At this point in the interview, I requested a minute for rebuttal. Patton registered a 2.43 ERA in a career-high 54 games last season, with 12 walks and 49 strikeouts in 55 2/3 innings. He's never been this safe, never been so firmly entrenched in a team's plans.

"I shouldn't say I feel the same," Patton said. "I feel much closer to my teammates. Last season was a good bonding situation through the close games that we played. We went through a lot together, so I feel much closer to every one of these guys that are important guys on the team. That's a benefit."

OK, that will have to suffice. Patton just won't allow himself to totally relax and make any assumptions about his standing on the club.

Showalter recently mentioned how Patton could serve as a long man of sorts if the Orioles need innings covered in certain games. Patton was a starter in the minors.

"I might not ever be a true long guy for him, but if I can eat two-plus innings up and we have other guys who can do the same, then we can, combined, get the effort we need to," Patton said.

"I'll be stretched out a couple times, probably to two innings, but the adrenaline of game speed can carry you past two innings. But I'd also like to point out that there's a good chance that a converted starter will be in our bullpen, too, so I think that'll be a good benefit to have a right-handed option, too, that can go multiple innings. I don't know who it's going to be, but it seems like that's a good possibility of happening."

Showalter can be trusted to get the most out of his relievers.
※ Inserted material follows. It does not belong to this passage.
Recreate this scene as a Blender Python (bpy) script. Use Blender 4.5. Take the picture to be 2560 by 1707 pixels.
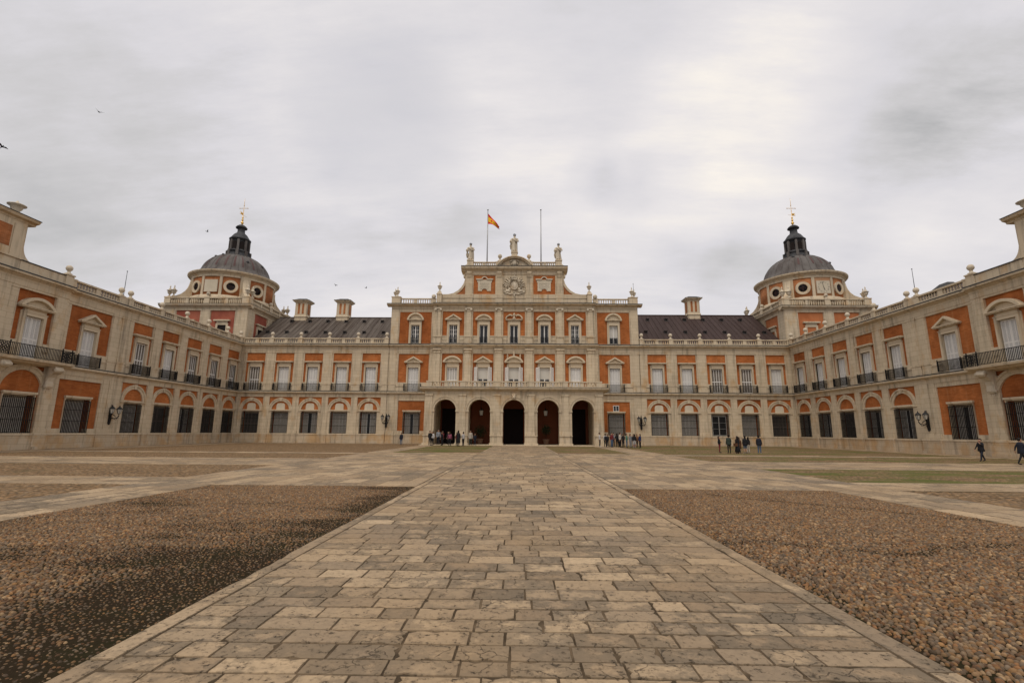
import bpy, bmesh, math, random
import numpy as np
from mathutils import Vector, Matrix, noise as mnoise
random.seed(11); NR = np.random.default_rng(5)
R = math.radians
for o in list(bpy.data.objects): bpy.data.objects.remove(o)
SC = bpy.context.scene; COL = SC.collection
# ------------------------------------------------------------------ materials
MATS = {}
def new_mat(name):
    m = bpy.data.materials.new(name); m.use_nodes = True
    nt = m.node_tree; b = nt.nodes['Principled BSDF']; MATS[name] = m
    return m, nt, b
def nd(nt, t, **kw):
    n = nt.nodes.new(t)
    for k, v in kw.items():
        if k in n.inputs.keys() if isinstance(k, str) else False: n.inputs[k].default_value = v
        else: setattr(n, k, v)
    return n
def lk(nt, a, b): nt.links.new(a, b)
def coords(nt, scale=(1, 1, 1), kind='Object'):
    tc = nd(nt, 'ShaderNodeTexCoord'); mp = nd(nt, 'ShaderNodeMapping'); mp.inputs['Scale'].default_value = scale
    lk(nt, tc.outputs[kind], mp.inputs['Vector']); return mp.outputs['Vector']
def noise(nt, vec, scale, detail=4, rough=.55):
    n = nd(nt, 'ShaderNodeTexNoise'); n.inputs['Scale'].default_value = scale; n.inputs['Detail'].default_value = detail; n.inputs['Roughness'].default_value = rough
    lk(nt, vec, n.inputs['Vector']); return n.outputs['Fac']
def ramp(nt, fac, stops):
    r = nd(nt, 'ShaderNodeValToRGB'); e = r.color_ramp.elements
    while len(e) < len(stops): e.new(.5)
    for i, (p, c) in enumerate(stops):
        e[i].position = p; e[i].color = (c, c, c, 1) if isinstance(c, (int, float)) else (*c, 1)
    lk(nt, fac, r.inputs['Fac']); return r.outputs['Color']
def mixc(nt, fac, a, b, mode='MIX'):
    m = nd(nt, 'ShaderNodeMix', data_type='RGBA', blend_type=mode)
    for s, v in ((0, fac), (6, a), (7, b)):
        if isinstance(v, bpy.types.NodeSocket): lk(nt, v, m.inputs[s])
        elif isinstance(v, (int, float)): m.inputs[s].default_value = v if s == 0 else (v, v, v, 1)
        else: m.inputs[s].default_value = (*v, 1)
    return m.outputs[2]
def math_(nt, op, a, b=None):
    m = nd(nt, 'ShaderNodeMath', operation=op)
    for i, v in enumerate((a, b)):
        if v is None: continue
        if isinstance(v, bpy.types.NodeSocket): lk(nt, v, m.inputs[i])
        else: m.inputs[i].default_value = v
    return m.outputs[0]
def bump(nt, b, h, strength=.3, dist=.02):
    n = nd(nt, 'ShaderNodeBump'); n.inputs['Strength'].default_value = strength; n.inputs['Distance'].default_value = dist
    lk(nt, h, n.inputs['Height']); lk(nt, n.outputs['Normal'], b.inputs['Normal'])
def plain(name, col, rough=.7, metal=0., var=.25, nscale=3., spec=.3):
    m, nt, b = new_mat(name); v = coords(nt)
    f = noise(nt, v, nscale, 5)
    c = mixc(nt, f, tuple(x*(1-var) for x in col), tuple(min(1, x*(1+var)) for x in col))
    lk(nt, c, b.inputs['Base Color']); b.inputs['Roughness'].default_value = rough; b.inputs['Metallic'].default_value = metal
    b.inputs['Specular IOR Level'].default_value = spec
    return m
def stone_mat(name, joints, base=(.625, .525, .385), stain=.7, oc=.55):
    m, nt, b = new_mat(name); v = coords(nt)
    big = noise(nt, v, .45, 4); fine = noise(nt, v, 6, 6, .7)
    st = noise(nt, coords(nt, (2.2, 2.2, .16)), 1.0, 5, .65)
    och = noise(nt, coords(nt, (.5, .5, .32)), 1.3, 5, .6)
    warm = mixc(nt, big, tuple(x*.86 for x in base), (base[0]*1.08, base[1]*1.07, base[2]*1.03))
    c = mixc(nt, ramp(nt, fine, ((.3, 0.), (.75, .35))), warm, (base[0]*.78, base[1]*.74, base[2]*.68))
    c = mixc(nt, ramp(nt, st, ((.51, 0.), (.74, stain))), c, (.16, .132, .10))
    c = mixc(nt, ramp(nt, och, ((oc, 0.), (oc+.17, .6))), c, (.50, .29, .11))
    if joints:
        s = nd(nt, 'ShaderNodeSeparateXYZ'); lk(nt, v, s.inputs[0]); cx = nd(nt, 'ShaderNodeCombineXYZ')
        xy = math_(nt, 'ADD', s.outputs[0], s.outputs[1]); lk(nt, xy, cx.inputs[0]); lk(nt, s.outputs[2], cx.inputs[1])
        br = nd(nt, 'ShaderNodeTexBrick'); lk(nt, cx.outputs[0], br.inputs['Vector']); br.inputs['Scale'].default_value = 1
        br.inputs['Brick Width'].default_value = 1.05; br.inputs['Row Height'].default_value = .47; br.inputs['Mortar Size'].default_value = .014
        br.inputs['Mortar Smooth'].default_value = .3; br.inputs['Bias'].default_value = 0.
        br.inputs['Color1'].default_value = (1, 1, 1, 1); br.inputs['Color2'].default_value = (.78, .765, .74, 1); br.inputs['Mortar'].default_value = (.36, .31, .26, 1)
        c = mixc(nt, .5, c, br.outputs['Color'], 'MULTIPLY')
    lk(nt, c, b.inputs['Base Color']); b.inputs['Roughness'].default_value = .88; b.inputs['Specular IOR Level'].default_value = .2
    bump(nt, b, fine, .35, .03); return m
stone_mat('ashlar', True); stone_mat('stone', False); stone_mat('plinth_stone', True, (.56, .46, .335), .8, .45)
stone_mat('carved', False, (.62, .545, .43), .8)
def brick_mat(name, base):
    m, nt, b = new_mat(name); v = coords(nt)
    s = nd(nt, 'ShaderNodeSeparateXYZ'); lk(nt, v, s.inputs[0]); cx = nd(nt, 'ShaderNodeCombineXYZ')
    lk(nt, math_(nt, 'ADD', s.outputs[0], s.outputs[1]), cx.inputs[0]); lk(nt, s.outputs[2], cx.inputs[1])
    br = nd(nt, 'ShaderNodeTexBrick'); lk(nt, cx.outputs[0], br.inputs['Vector']); br.inputs['Scale'].default_value = 1
    br.inputs['Brick Width'].default_value = .28; br.inputs['Row Height'].default_value = .075; br.inputs['Mortar Size'].default_value = .010
    br.inputs['Color1'].default_value = (1, 1, 1, 1); br.inputs['Color2'].default_value = (.74, .70, .66, 1); br.inputs['Mortar'].default_value = (.60, .58, .55, 1)
    hz_ = noise(nt, coords(nt, (.9, .9, 7.)), 1.0, 5, .65); big = noise(nt, v, .7, 5, .6); st = noise(nt, coords(nt, (1.2, 1.2, 3.)), 1.1, 5, .65)
    c = mixc(nt, ramp(nt, big, ((.3, 0.), (.7, 1.))), tuple(x*.60 for x in base), (base[0]*1.14, base[1]*1.22, base[2]*1.35))
    c = mixc(nt, ramp(nt, st, ((.55, 0.), (.8, .5))), c, (base[0]*.5, base[1]*.5, base[2]*.7))
    c = mixc(nt, ramp(nt, hz_, ((.42, .0), (.68, .55))), c, (base[0]*.55, base[1]*.50, base[2]*.55)); c = mixc(nt, ramp(nt, noise(nt, coords(nt, (2.6, 2.6, .2)), 1., 5, .6), ((.54, 0.), (.72, .4))), c, (base[0]*1.05, base[1]*1.7, base[2]*2.6)); c = mixc(nt, .8, c, br.outputs['Color'], 'MULTIPLY'); oi = nd(nt, 'ShaderNodeObjectInfo'); c = mixc(nt, 1., c, ramp(nt, oi.outputs['Random'], ((0., (.80, .74, .70)), (.5, (1., 1., 1.)), (1., (1.12, 1.16, 1.18)))), 'MULTIPLY')
    lk(nt, c, b.inputs['Base Color']); b.inputs['Roughness'].default_value = .9; b.inputs['Specular IOR Level'].default_value = .15
    bump(nt, b, br.outputs['Fac'], -.3, .01); return m
brick_mat('brick', (.54, .175, .050)); brick_mat('brick_pale', (.56, .215, .080))
def plaster(name, base, spot):
    m, nt, b = new_mat(name); v = coords(nt)
    c = mixc(nt, ramp(nt, noise(nt, v, .55, 5, .6), ((.42, 0.), (.62, 1.))), base, spot)
    c = mixc(nt, ramp(nt, noise(nt, coords(nt, (2, 2, .4)), 1.2, 4), ((.5, 0.), (.8, .4))), c, tuple(x*.6 for x in base))
    lk(nt, c, b.inputs['Base Color']); b.inputs['Roughness'].default_value = .92; return m
plaster('red_plaster', (.36, .110, .062), (.28, .066, .038)); plaster('orange_plaster', (.47, .165, .058), (.41, .13, .042))
plaster('pale_plaster', (.60, .53, .41), (.55, .48, .36))
def lead_mat(name, a, bcol, vertical=(1, 1, 1)):
    m, nt, b = new_mat(name); v = coords(nt)
    f = noise(nt, coords(nt, vertical), .9, 5, .6)
    c = mixc(nt, ramp(nt, f, ((.38, 0.), (.62, 1.))), a, bcol)
    c = mixc(nt, ramp(nt, noise(nt, v, 7, 4), ((.4, 0.), (.8, .4))), c, tuple(x*.6 for x in a))
    lk(nt, c, b.inputs['Base Color']); b.inputs['Roughness'].default_value = .72; b.inputs['Specular IOR Level'].default_value = .25; return m
lead_mat('lead_roof', (.056, .040, .030), (.125, .103, .084), (1.3, .12, .12)); lead_mat('lead_roof_brown', (.040, .023, .019), (.060, .038, .033), (1.1, .1, .1))
lead_mat('lead_dome', (.090, .076, .068), (.150, .138, .128), (.9, .9, .25)); lead_mat('lead_dark', (.026, .027, .030), (.075, .077, .080)); lead_mat('lead_edge', (.035, .034, .034), (.07, .068, .065))
plain('lead_red_streak', (.095, .048, .045), .7, 0, .5)
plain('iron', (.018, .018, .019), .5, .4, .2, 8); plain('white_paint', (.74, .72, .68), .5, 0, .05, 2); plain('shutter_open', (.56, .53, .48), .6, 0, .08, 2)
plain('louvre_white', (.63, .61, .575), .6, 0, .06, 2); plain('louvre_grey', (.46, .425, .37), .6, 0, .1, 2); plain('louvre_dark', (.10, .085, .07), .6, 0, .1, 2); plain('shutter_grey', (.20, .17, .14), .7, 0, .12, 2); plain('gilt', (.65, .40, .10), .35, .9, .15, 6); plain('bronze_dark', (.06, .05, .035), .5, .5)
plain('blind', (.56, .54, .49), .8, 0, .06, 2); plain('pole_metal', (.32, .32, .32), .4, .6, .1); plain('dark_room', (.012, .007, .006), .9); plain('door_wood', (.045, .016, .010), .6)
plain('inner_red', (.165, .052, .024), .9, 0, .2, 1.); plain('terracotta', (.33, .20, .13), .8); plain('leaf_dark', (.035, .055, .022), .7, 0, .4, 9)
plain('flag_red', (.60, .015, .02), .8, 0, .05); plain('flag_yellow', (.85, .50, .02), .8, 0, .05); plain('clock_ink', (.06, .055, .05), .8); plain('ink', (.20, .175, .14), .9)
m, nt, b = new_mat('glass_dark'); b.inputs['Base Color'].default_value = (.025, .027, .030, 1); b.inputs['Roughness'].default_value = .15; b.inputs['Specular IOR Level'].default_value = .3
m, nt, b = new_mat('oculus_glass'); b.inputs['Base Color'].default_value = (.030, .014, .010, 1); b.inputs['Roughness'].default_value = .35
m, nt, b = new_mat('lantern_glass'); b.inputs['Base Color'].default_value = (.50, .48, .42, 1); b.inputs['Roughness'].default_value = .3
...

No one in baseball manages a bullpen better than him.

"The reason I thought he should have been manager of the year was you don't win one-run games with poor decisions by the manager on who to put in," Patton said. "Think about how many of those games could have easily been lost with the wrong pitching move, and somehow Buck managed to make the right one - to pull me out at the right point, to put me in at the right point. I think he does an unbelievable job of knowing his players and when to trust them and when to put faith in them and when it's time to move on to the next guy."

Patton is the latest Oriole to give his approval to the front office's "inactivity" over the winter, as it's been described in various publications.

"I read things about the inactivity of our team in the offseason, and when you think about how much chemistry means in a game like baseball and how great our chemistry was last year, you can understand why our front office wouldn't want to tinker with too many things," Patton said. "We've got young, athletic players who are healthy. We've got a lineup that should put up runs and we've got a bullpen that should shut them down. Why tinker with too many things? I know they wanted a bat, but we've got guys who can hit. I think it makes us really confident."